Sharapova received treatment after falling a number of times on Court Two
Sharapova received treatment after falling a number of times on Court Two |Photo by Dennis Grombkowski/Getty Images

Following on from Cetkovska’s surprise win was another qualifier, Michelle Larcher De Brito, ranked 131 in the world who looked to emulate Cetkovska's performance. The diminutive Portuguese however had a much trickier task ahead of her, third seed Maria Sharapova. The Russian had been in dominant form coming into Wimbledon and was fancied for the title if strong favourite Serena Williams was not to be victorious. Sharapova slipped a few times on the surface as she struggled against Larcher De Brito. Complaining to the umpire that “the court is dangerous”, Sharapova, clearly unhappy with the conditions struggled to build any momentum. Larcher De Brito would top off a memorable day on court for fans as she ground out a straight sets win to send the second seed packing. The match itself going down in history as one of the biggest shocks in women’s tennis will equally be remembered for its thunderous soundtrack of grunting from both sides. Originally the crowd were then set to be treated to tenth seed Marin Cilic against Kenny De Scheeper, however Cilic withdrew from the match. Officially citing a knee injury, it would later become apparent that the Cypriot had failed a drugs test and used the knee injury to hide this fact.
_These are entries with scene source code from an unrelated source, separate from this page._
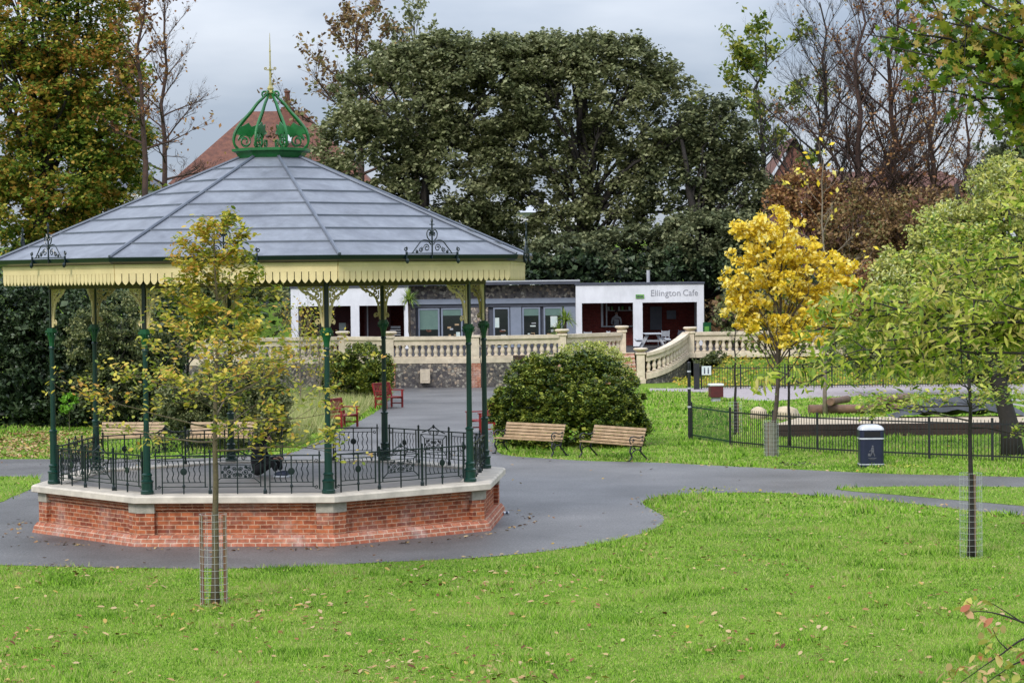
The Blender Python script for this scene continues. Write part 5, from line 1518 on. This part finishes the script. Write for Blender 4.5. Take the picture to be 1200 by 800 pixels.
# ================================================================== trees and shrubs
def LB(px, py, Y, rx, ry, rd=None):
    c = A(px, py, Y); k = Y / F_PX
    return [c.x, c.y, c.z, rx * k, (rd or rx) * k * (0.8 if rd is None else 1), ry * k]
def tree(name, lb, cat, px, Y, lobes, nc, per, cr_, ls, lm, bm, tr=.35, group=None, shell=.72, limbs=16, shape='rhomb', up=.15, lean=0, ztop=None, flat=.7, bottom=-.75, base_z=None, trunk=True, fill=0, fsz=2.2):
    c = W(px, Y, 0); z0 = float(terr(c.x, Y)) if base_z is None else base_z
    r = empty(name, (c.x, Y, z0), 0, lb, cat, group); B = Vector((c.x, Y, z0))
    Lb = [[l[0] - B.x, l[1] - B.y, l[2] - B.z] + l[3:] for l in lobes]
    C, P = lobes_points(Lb, nc, per, cr_, shell, flat, bottom)
    ls_ = np.full(len(P), ls)
    if fill:
        La = np.array(Lb); ii = rng.integers(0, len(La), fill); Q = La[ii, :3] + unit(fill) * La[ii, 3:6] * (rng.uniform(0, .80, (fill, 1)) ** .6)
        Q = Q[Q[:, 2] > .02]
        P = np.concatenate([P, Q]); ls_ = np.concatenate([ls_, np.full(len(Q), ls * fsz)])
    if trunk:
        m = MB(); cen = np.mean(np.array(Lb)[:, :3], axis=0); zt = ztop or max(l[2] for l in Lb)
        top = Vector((cen[0], cen[1], zt))
        tp = limb_path((0, 0, -.2), top, 0, 8, .012)
        m.tube(tp, [tr * (1.3 if i == 0 else 1 - .8 * i / 8) for i in range(9)], 9)
        order = rng.permutation(len(C))[:limbs]
        for k in order:
            t = C[k]; f = min(.85, max(.22, (t[2] / max(zt, .1)) * .62)); i = f * 8; j = int(i)
            s = tp[j].lerp(tp[j + 1], i - j)
            pth = limb_path(s, t, .06, 6, .035); rr = tr * .38 * (1 - f * .5)
            m.tube(pth, [rr * (1 - .8 * a / 6) for a in range(7)], 6, False)
            near = np.argsort(np.sum((C - t) ** 2, 1))[1:5]
            for q in near:
                m.tube(limb_path(pth[4], C[q], .05, 4, .06), [rr * .35, rr * .28, rr * .2, rr * .14, rr * .08], 4, False)
        m.build('trunk', bm, r, smooth=True)
    leaf_cloud('crown' if trunk else 'foliage', P, ls_, lm, r, shape, up)
    return r
OG = 'evergreen oaks behind the cafe'
OY = 136
tree('oak_tree', 'broad evergreen oak behind the bandstand roof, its crown the leftmost of the dark row', 'tree', 480, OY,
     [LB(470, 125, OY, 82, 75), LB(565, 110, OY, 85, 68), (LB(425, 190, OY, 62, 65)), LB(530, 215, OY, 85, 75), LB(440, 280, OY, 75, 60), LB(540, 290, OY + 3, 80, 48), LB(515, 75, OY, 60, 36), LB(590, 190, OY, 50, 55), LB(600, 90, OY, 60, 45)],
     1500, 60, .58, .26, M['lf_oak'], M['bark_dark'], .45, OG, shell=.62, limbs=34, up=.5)
tree('oak_tree', 'tall evergreen oak with a thin grey-green crown showing its limbs, above the white cafe fascia', 'tree', 690, OY + 1,
     [LB(650, 110, OY, 70, 66), LB(715, 105, OY, 75, 65), LB(765, 145, OY, 70, 70), LB(620, 185, OY, 50, 60), LB(700, 215, OY + 2, 85, 70), LB(780, 225, OY, 70, 65), LB(690, 70, OY, 60, 32), LB(745, 80, OY, 50, 36), LB(640, 70, OY, 60, 34), LB(655, 262, OY, 48, 24), LB(595, 245, OY, 48, 45)],
     1000, 56, .60, .25, M['lf_oak'], M['bark_dark'], .5, OG, shell=.62, limbs=50, up=.5)
tree('oak_tree', 'darkest evergreen oak at the right end of the row, beside the yellow tree', 'tree', 840, OY - 2,
     [LB(835, 165, OY, 52, 52), LB(860, 235, OY, 48, 60), LB(800, 205, OY, 60, 60), LB(830, 290, OY - 3, 75, 45), LB(740, 300, OY - 3, 75, 34), LB(660, 305, OY - 3, 55, 26), LB(870, 300, OY - 4, 40, 40)],
     780, 60, .6, .25, M['lf_oak2'], M['bark_dark'], .45, OG, shell=.6, limbs=16, up=.5)
tree('hedge_thicket', 'very dark evergreen thicket along the back of the cafe roof', 'hedge', 640, 131.5,
     [LB(400 + 55 * k, 318, 131.5, 42, 20 + 6 * (k % 2)) for k in range(10)], 420, 60, .5, .24, M['lf_dark'], M['bark_dark'], trunk=False, shell=.5, fill=2500)
# copper tree behind the oak, upper left
def skel_tree(name, lb, px, Y, ztop_py, r0, bm, lm=None, nl=0, ls=.2, rr=.4, group=None, shape='rhomb', up=.1, leaf_sel=None, droop=0, **kw):
    c = W(px, Y, 0); z0 = float(terr(c.x, Y)); H = A(px, ztop_py, Y).z - z0
    r = empty(name, (c.x, Y, z0), 0, lb, 'tree', group)
    mb, tips = skeleton((0, 0, -.05), H, r0, **kw)
    mb.build('trunk', bm, r, smooth=True)
    if lm is not None and nl:
        if leaf_sel: tips = [t for t in tips if leaf_sel(t, H)]
        leaf_cloud('crown', pts_around(tips, nl, rr), ls, lm, r, shape, up, droop=droop)
    return r
skel_tree('bare_tree', 'nearly bare copper-tipped tree showing above the left oak crown', 425, 150, 28, .35, M['bark_rust'], M['lf_brown'], 2600, .30, .5, limbs=22, start=.45, Lmax=6.5, elev=(15, 60), sub=9, twig=5, gens=2, curl=.25, leaf_sel=lambda t, H: t.z > H * .6)
skel_tree('bare_tree', 'nearly bare tree whose fine twigs top the middle of the left oak', 490, 152, 30, .3, M['bark_rust'], M['lf_oak'], 1400, .28, .5, limbs=18, start=.5, Lmax=5.5, elev=(25, 65), sub=9, twig=5, gens=2, curl=.25)
# bare tree between sycamore and red roof
skel_tree('bare_tree', 'bare purple-brown tree between the big sycamore and the red roof', 196, 100, 5, .22, M['bark_rust'], M['lf_rust'], 500, .13, .3, limbs=30, start=.40, Lmax=3.1, elev=(10, 60), sub=11, twig=6, gens=3, curl=.2, prof=lambda u: 1 - .65 * u)
# sycamore
SY = 80
SY = 86
tree('sycamore_tree', 'large green sycamore turning yellow and orange at the upper left', 'tree', 40, SY,
     [LB(60, 30, SY, 105, 75), LB(105, 95, SY, 72, 60), LB(20, 120, SY, 90, 70), LB(120, 160, SY, 60, 55), LB(60, 210, SY, 85, 62), LB(130, 225, SY + 1, 55, 45), LB(-10, 270, SY, 80, 70), LB(60, -70, SY, 110, 80), LB(95, 290, SY + 1, 80, 40)],
     2300, 46, .40, .165, M['lf_syc'], M['bark_dark'], .4, None, shell=.55, limbs=20, up=.55, fill=4000, fsz=1.5)
skel_tree('sycamore_tree', 'thin russet sycamore top reaching up beside the large one', 172, 84, -30, .2, M['bark_rust'], M['lf_rust'], 700, .16, .35, limbs=16, start=.6, Lmax=1.9, elev=(25, 65), sub=7, twig=4, curl=.2)
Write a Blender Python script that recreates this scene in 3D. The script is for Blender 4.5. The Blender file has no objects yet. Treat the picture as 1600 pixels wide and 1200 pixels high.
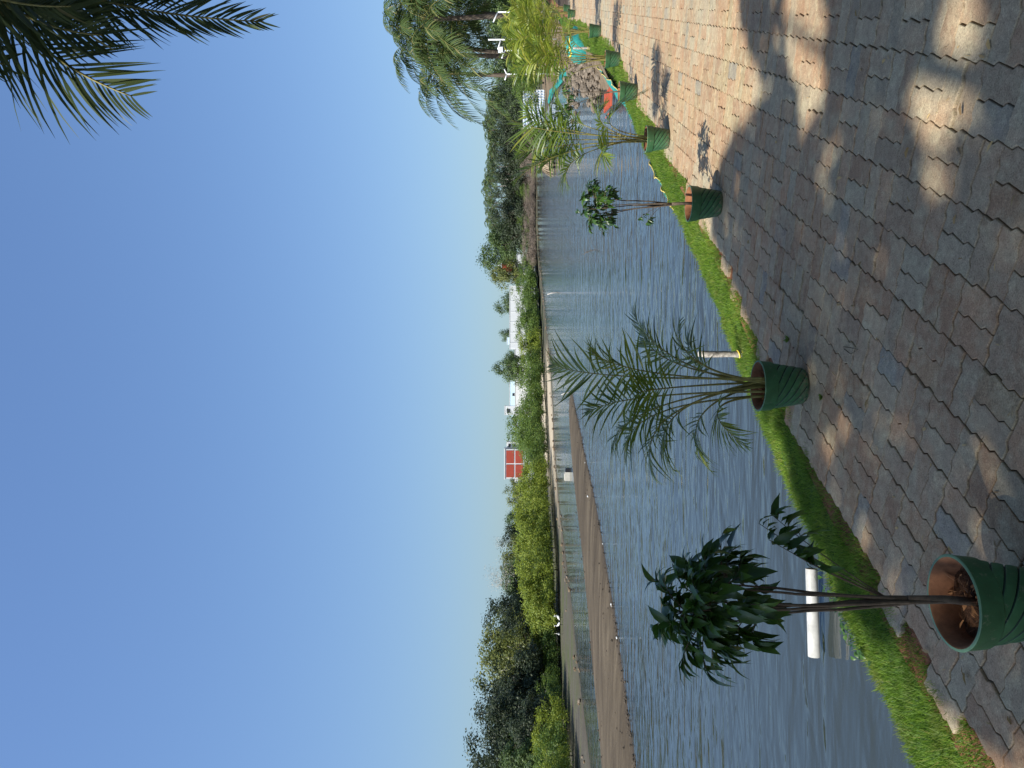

Outside Centre Court and Court Two, five other seeds were to exit including John Isner with injury and Jelena Jankovic. Rafael Nadal’s conqueror Steve Darcis also withdrew before his match with an injury he picked up in his win.

Post-mortem on the days events

A £1 bet on Roger Federer, Maria Sharapova and Ana Ivanovic to lose their respective second round matches  would have won £1171.88

As the day’s play finished, the autopsy was well under way for the organisers as many of the players commented on the conditions of the courts with Azarenka going as far as saying the courts should be investigated. After what was one of the days rare wins for a strong favourite, Andy Murray would comment on the events of the day stating that he felt no different on the surface to usual. Whilst the injuries and withdrawals hit the headlines, the actual number itself was not unusually high and it was the prominence of high profile players which caused the most shock.

Ultimately, no tangible conclusions were reached and the tournament continued going on to experience many more memorable moments including Sabine Lisickis unforgettable victory against Serena Williams before the tournament culminated in Andy Murray and Marion Bartoli’s first Wimbledon titles.